Directed by future roastee Bob Saget, Dirty Work is one of those overlit big-screen sitcoms, tailored to an SNL comedian’s persona in hopes of cashing in with a newly converted fanbase. Macdonald, not having any popular recurring characters outside of his (surprisingly decent) stable of impressions, adapts some of his Weekend Update shtick, most notably his “note to self” bit, to play Mitch Weaver, a garden-variety loafer who finds his calling as the proprietor of a revenge-for-hire business.
So much about Dirty Work is low-rent. Most of the revenge schemes, in particular, feel like they’re aimed at third-graders (car engines exploding popcorn everywhere!), and the individual comic set pieces are stuck together with big gobs of exposition. Even its use of beloved Howard Stern figure Artie Lange as Sam, Mitch’s lifelong bestie feels like a coarse substitute for Chris Farley, who appeared in his final big-screen role in a grody cameo, playing a screaming Vietnam vet whose nose was bitten off by a “Saigon whore.”
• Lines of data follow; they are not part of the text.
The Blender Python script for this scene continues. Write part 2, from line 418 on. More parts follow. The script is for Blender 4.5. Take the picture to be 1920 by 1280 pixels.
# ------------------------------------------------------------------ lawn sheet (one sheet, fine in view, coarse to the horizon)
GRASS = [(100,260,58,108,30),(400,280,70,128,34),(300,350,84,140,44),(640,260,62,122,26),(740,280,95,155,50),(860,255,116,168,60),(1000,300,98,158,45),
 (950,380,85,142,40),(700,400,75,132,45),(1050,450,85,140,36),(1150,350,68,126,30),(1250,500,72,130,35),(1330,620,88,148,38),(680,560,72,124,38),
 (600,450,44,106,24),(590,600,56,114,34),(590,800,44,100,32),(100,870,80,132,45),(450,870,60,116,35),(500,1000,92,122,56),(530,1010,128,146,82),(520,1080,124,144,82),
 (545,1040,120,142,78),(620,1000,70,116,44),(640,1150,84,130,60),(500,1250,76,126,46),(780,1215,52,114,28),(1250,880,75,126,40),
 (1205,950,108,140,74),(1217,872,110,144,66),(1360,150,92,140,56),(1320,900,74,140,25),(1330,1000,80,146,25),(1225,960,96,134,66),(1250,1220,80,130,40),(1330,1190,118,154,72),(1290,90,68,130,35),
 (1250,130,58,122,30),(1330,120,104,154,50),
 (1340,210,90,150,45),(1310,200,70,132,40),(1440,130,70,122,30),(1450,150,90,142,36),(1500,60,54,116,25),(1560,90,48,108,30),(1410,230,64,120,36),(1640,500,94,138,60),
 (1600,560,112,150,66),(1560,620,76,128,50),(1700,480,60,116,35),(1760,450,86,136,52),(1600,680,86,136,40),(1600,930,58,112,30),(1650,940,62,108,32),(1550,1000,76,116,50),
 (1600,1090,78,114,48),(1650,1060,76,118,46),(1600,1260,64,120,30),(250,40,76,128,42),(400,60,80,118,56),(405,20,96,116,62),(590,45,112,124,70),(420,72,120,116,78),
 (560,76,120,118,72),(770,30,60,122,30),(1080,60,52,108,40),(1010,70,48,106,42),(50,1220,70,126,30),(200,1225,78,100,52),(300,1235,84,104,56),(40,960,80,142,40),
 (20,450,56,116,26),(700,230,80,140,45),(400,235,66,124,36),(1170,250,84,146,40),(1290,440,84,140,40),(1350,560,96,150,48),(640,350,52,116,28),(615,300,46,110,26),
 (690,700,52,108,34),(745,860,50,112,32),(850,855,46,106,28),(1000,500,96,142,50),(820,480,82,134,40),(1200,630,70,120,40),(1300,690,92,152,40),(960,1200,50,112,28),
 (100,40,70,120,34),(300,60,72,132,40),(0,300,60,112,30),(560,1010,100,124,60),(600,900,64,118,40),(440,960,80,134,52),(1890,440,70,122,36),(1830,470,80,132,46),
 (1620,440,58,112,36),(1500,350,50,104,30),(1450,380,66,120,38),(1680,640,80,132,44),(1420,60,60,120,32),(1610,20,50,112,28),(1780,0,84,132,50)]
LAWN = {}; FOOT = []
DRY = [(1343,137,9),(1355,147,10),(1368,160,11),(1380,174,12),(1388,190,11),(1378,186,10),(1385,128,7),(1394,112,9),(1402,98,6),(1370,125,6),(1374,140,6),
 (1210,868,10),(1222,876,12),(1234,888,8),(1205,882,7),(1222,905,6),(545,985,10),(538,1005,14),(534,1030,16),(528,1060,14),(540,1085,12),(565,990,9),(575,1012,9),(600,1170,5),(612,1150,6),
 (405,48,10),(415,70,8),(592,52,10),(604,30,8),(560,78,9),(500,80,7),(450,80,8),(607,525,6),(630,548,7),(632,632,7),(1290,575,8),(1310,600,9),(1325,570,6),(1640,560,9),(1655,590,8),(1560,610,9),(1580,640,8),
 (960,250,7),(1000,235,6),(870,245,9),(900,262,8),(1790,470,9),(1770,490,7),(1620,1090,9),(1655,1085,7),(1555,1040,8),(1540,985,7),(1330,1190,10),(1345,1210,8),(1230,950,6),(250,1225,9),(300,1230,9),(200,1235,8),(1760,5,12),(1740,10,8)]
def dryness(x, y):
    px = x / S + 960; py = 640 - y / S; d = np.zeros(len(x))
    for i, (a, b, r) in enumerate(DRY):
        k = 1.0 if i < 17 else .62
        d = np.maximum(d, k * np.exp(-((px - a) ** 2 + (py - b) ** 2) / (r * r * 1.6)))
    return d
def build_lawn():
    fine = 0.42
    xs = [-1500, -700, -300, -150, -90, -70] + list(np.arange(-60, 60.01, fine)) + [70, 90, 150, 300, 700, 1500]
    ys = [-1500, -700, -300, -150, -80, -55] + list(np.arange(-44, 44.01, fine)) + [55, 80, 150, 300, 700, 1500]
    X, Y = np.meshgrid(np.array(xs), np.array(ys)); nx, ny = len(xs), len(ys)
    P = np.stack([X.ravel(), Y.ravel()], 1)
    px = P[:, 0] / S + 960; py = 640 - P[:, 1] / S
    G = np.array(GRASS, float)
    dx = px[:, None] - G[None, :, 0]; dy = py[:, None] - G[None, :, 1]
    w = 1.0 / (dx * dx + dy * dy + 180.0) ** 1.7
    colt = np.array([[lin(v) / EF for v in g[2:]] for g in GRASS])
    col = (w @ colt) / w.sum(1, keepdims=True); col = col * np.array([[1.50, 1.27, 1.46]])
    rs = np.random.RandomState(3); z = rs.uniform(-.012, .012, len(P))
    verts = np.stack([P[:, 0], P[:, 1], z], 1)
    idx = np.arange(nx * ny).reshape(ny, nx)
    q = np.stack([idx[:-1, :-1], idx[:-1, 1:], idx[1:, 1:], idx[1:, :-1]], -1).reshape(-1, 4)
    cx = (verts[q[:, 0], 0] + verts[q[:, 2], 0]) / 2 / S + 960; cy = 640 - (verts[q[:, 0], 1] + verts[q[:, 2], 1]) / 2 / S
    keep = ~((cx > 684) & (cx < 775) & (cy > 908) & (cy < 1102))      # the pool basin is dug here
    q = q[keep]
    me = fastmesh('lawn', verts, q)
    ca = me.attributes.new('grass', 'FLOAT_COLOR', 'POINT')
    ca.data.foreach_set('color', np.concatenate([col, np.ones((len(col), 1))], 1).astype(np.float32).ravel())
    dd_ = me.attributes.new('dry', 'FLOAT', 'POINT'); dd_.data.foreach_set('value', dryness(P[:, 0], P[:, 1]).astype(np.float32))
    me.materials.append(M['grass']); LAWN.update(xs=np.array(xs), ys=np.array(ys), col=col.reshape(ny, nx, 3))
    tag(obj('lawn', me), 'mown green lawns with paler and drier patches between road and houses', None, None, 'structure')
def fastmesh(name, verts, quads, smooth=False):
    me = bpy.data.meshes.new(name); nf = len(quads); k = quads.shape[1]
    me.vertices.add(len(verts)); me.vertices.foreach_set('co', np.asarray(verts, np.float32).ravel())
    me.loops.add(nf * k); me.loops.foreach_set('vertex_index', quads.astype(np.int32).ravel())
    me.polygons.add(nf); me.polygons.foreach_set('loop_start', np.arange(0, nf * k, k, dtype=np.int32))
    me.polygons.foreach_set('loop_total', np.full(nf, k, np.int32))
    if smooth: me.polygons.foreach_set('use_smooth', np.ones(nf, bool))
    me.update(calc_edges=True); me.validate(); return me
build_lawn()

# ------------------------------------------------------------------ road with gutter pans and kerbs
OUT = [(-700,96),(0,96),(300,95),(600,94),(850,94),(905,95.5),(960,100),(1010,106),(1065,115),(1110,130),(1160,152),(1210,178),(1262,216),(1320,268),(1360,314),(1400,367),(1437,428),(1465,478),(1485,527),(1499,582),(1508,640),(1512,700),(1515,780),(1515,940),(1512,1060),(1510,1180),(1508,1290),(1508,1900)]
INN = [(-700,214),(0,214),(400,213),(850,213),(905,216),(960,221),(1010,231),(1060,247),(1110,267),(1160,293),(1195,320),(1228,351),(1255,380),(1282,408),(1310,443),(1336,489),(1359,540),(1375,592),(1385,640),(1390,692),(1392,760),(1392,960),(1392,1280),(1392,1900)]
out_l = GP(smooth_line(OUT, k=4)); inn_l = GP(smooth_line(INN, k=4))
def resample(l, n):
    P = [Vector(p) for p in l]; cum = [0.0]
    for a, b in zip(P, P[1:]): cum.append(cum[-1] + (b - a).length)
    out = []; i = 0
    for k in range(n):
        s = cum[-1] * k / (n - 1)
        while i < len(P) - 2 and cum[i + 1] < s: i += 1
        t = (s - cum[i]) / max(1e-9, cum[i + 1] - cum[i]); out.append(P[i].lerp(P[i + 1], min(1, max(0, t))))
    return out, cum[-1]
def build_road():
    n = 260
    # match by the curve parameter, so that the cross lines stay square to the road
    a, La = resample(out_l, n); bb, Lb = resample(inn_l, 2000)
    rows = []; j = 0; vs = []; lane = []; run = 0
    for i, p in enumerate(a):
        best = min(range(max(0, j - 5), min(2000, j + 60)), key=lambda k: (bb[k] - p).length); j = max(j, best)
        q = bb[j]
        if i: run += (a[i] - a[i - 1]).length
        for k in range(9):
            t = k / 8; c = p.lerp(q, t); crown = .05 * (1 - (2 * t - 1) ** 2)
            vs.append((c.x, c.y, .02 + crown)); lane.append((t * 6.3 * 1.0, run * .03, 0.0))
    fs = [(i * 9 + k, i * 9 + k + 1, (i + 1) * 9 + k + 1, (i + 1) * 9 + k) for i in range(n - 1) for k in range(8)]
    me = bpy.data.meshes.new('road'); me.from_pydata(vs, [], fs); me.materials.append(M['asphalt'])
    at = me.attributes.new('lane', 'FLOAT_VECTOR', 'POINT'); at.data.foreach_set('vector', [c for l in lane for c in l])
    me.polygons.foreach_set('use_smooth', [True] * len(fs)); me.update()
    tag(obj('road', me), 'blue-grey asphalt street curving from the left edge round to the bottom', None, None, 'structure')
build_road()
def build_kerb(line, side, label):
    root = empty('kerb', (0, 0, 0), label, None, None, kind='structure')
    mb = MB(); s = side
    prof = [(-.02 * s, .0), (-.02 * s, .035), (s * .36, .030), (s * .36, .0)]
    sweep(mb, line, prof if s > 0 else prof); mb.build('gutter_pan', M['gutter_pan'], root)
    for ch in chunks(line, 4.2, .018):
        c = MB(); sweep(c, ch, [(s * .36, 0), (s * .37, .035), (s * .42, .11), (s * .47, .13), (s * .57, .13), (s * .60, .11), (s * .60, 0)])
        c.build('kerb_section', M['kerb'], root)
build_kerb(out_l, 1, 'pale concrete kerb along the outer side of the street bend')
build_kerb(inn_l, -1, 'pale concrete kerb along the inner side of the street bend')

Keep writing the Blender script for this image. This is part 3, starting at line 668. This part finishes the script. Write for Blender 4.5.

And yet: There is a great comic purity to this movie that feels like exactly Norm’s sensibility, even if it had to be toned down to receive a youth-friendly PG-13 rating. While Sandler’s comedies revived the snobs-versus-slobs dynamic of films like Meatballs and Caddyshack, ladled over with increasing amounts of saccharine as Sandler got older, Macdonald made a singular and dirtbaggier version of the same thing, a funhouse reflection of Sandler’s lovable goofs and goons, using Macdonald’s peerless deadpan to deconstruct the zaniness as quickly as he could generate it. (He co-wrote the screenplay with Fred Wolf and Frank Sebastiano.)